A Season of Remembering

October always marks a season of remembering for our family because it is when our family became a family. This year Sam and I celebrated six years of marriage and six years of creating and learning and growing together. There’s a lot about this season that feels familiar with the high chair back in the kitchen and the inspections of the floor for legos that might find their way to the mouth of a curious younger sibling, being partners not only in life but at work, too. In other ways, this season feels all new. Having a middle schooler for the first time, having four kids in four different schools, moving into a new office.

I find myself wanting to remember everything about this moment. The cars that find their way to the fall centerpiece. The toys strewn across the living room. Sparkly pumpkin costumes. Blanket-built forts. The late-night conversations with my partner about theodicy, parenting, and the origins of the Ceaser salad.

I wonder if the most miraculous work of the Holy Spirit is the way that we become and create family together.
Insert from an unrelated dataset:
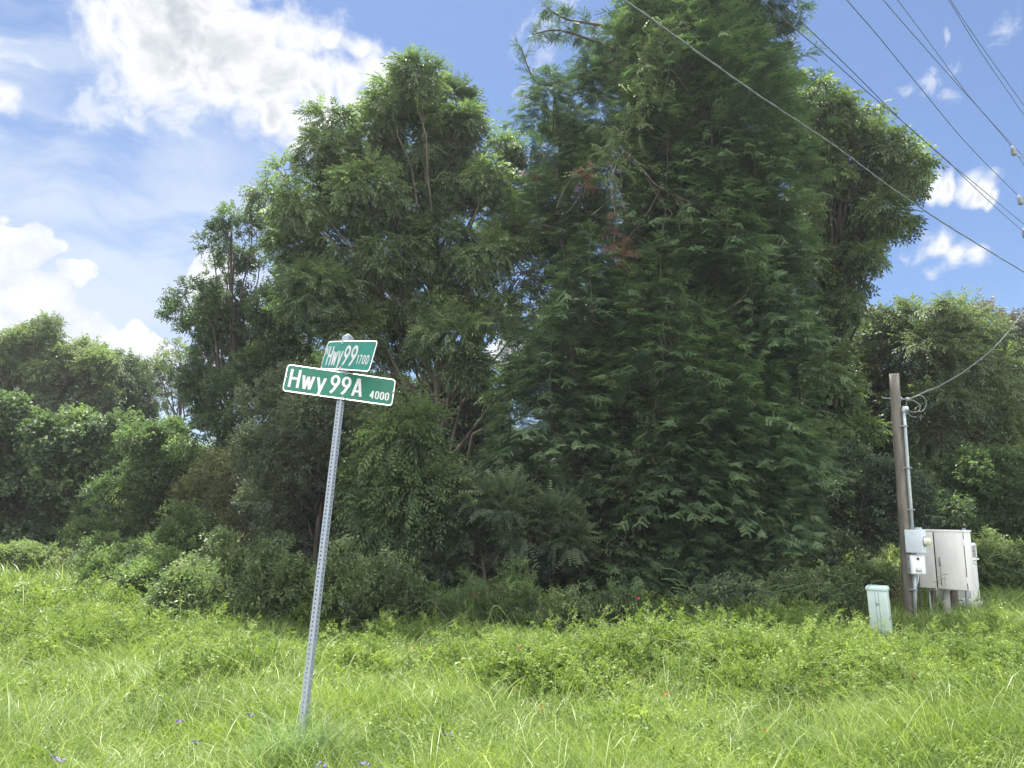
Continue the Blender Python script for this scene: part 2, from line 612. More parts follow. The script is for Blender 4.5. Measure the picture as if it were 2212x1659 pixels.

The way that we bring in tastes, experiences, personalities, passions, and dreams to live together in one space. Maybe the way that we create together and live together and eat together and cry together and hurt together and dance together is exactly what it means to be church.

Maybe in trying to figure out what our calling in this world is, we find our way home first. Then suddenly, the world and our place in the world looks a little bit clearer and a little bit easier because we aren’t alone on the journey.